The earliest record of the Nalanda Mahasangharama comes from the accounts of Xuanzang, Itsing and Hwui Lin; they mentioned the temples and stupas, raised at the places associated with the Buddha. A temple at the place were the Buddha preached law for 7 days, a Stupa where foreign Bhikkhus met the Buddha, another stupa where the Buddha preached and a tree developing from the tooth pick of the Buddha. These observations by the pilgrims inform us that Nalanda was an important destination even during the Buddha times. Pali commentaries and Jain literature too mention about a prosperous Nalanda where the Buddha and the Mahavira had rich devotees. On the basis of Xuanzang’s travelogue; we can say that the Nalanda as mentioned from the Buddha time of the same as the Nalanda of Mahasangharama. Also, these travelogues don’t mention any other place named “Nalanda” in the vicinity of Nalanda Mahasangharama. It is important to note that Fahien’s travelogue does not leave a detailed account of this place leading us to assume that Nalanda was not a prominent place at the time of his visit. Also his stay in this particular area was very brief; he didn’t visit Kulika, the birth place of the Moggallana.

Another important logical connection is as per Pali literature which states that the Nalanda was associated with the Buddha and was about 1 Yojan from Rajgir and the Nalanda ruins are about that distance from Rajgir. These facts help us establish the link about Nalanda’s historic past.

From the travelogues we know the first monastery was raised by King Sakraditya. Xuanzang says about south of the sangharama in the middle of amra there is tank. The naga of this tank was called Nalanda. By the side of the tank is the sangharama, therefore, takes the name of the naga. But another account which he feels is true says Buddha in previous birth was king of this place. Moved by the pity of the living things, he delighted in continually relieving them, and the “Charity without intermission” is in perpetuation of his benevolence.

Hwui Lun also describes that Nalanda University was built by the old king Sakraditya for Bhikshu of north India. And that he had to struggle a lot to establish the monastery here and it was later kings who took care of the obstruction and later developed it as a glorious institution in whole of Jambudvipa.

The Nalanda Mahasangharama was a magnificent centre of learning for more than 800 years. It attracted students from whole of South-East Asia. We have archaeological evidence of it receiving patronage from kings and lay patrons from India and abroad. Broadly the royal patronage is clubbed in Gupta and Pala periods. As per the accounts of Dharmaswamin who was here in 1234 AD, a decade after the Muslim invasion, Nalanda was counting its last days with 70 odd students and one octogenarian teacher, taking piggy back ride to escape the attacks of Muslim soldiers stationed at Odantapuri (now Bihar Sharif). And we don’t have any eyewitness accounts of life at Nalanda Mahasangharama after Dharmaswamin visit.

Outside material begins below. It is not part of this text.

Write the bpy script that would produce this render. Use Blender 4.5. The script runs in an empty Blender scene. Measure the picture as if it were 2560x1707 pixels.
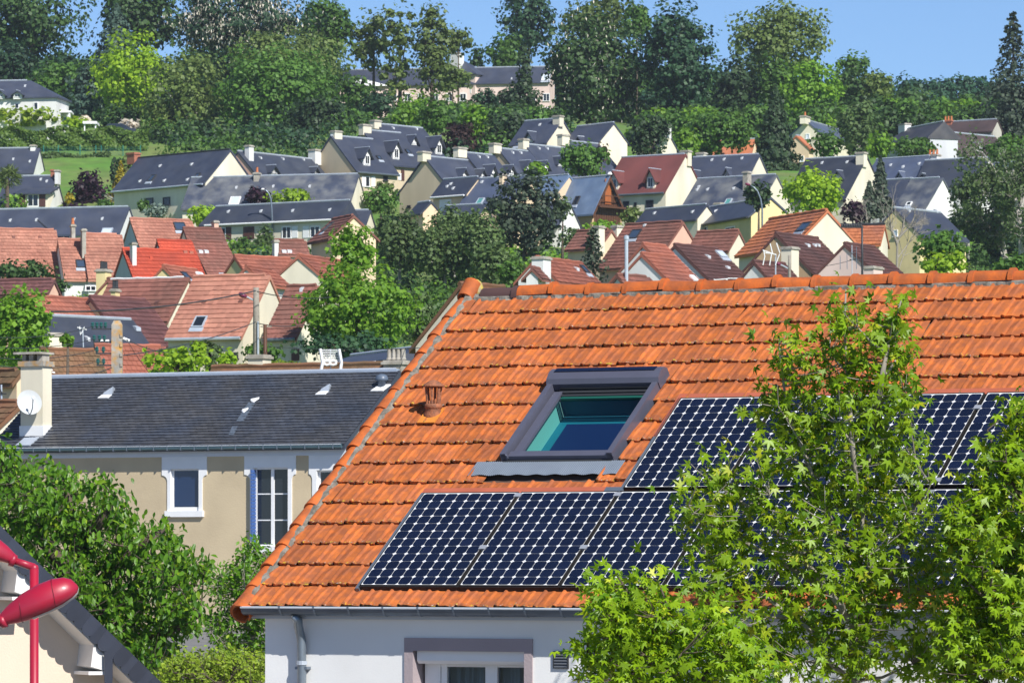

The first record of the extensive mound of Nalanda (Bargaon) comes from Botanist Buchanan who in 1814 AD was doing survey of the region. He had little idea about its potential, he treated it as just another mound he saw in his career as surveyor. He mentions the mound as remains of palace of King Bhimika as told by the Hindu population there. It was only after English translations of the book by Xuanzang “Ta-Tang-Hsi-yu-chi”, i.e., records of the western lands of the great Tang period, came into hands of then orientalists like Cunningham in mid 19th century that they discovered that the big mound at Bargaon as remains of Ancient Nalanda sangharama. This was also confirmed by many seals reading “Sri-Nalandamahavihariy-Arya-Bhikshu-Sanghasya" found during the excavations from 1913 to 1934.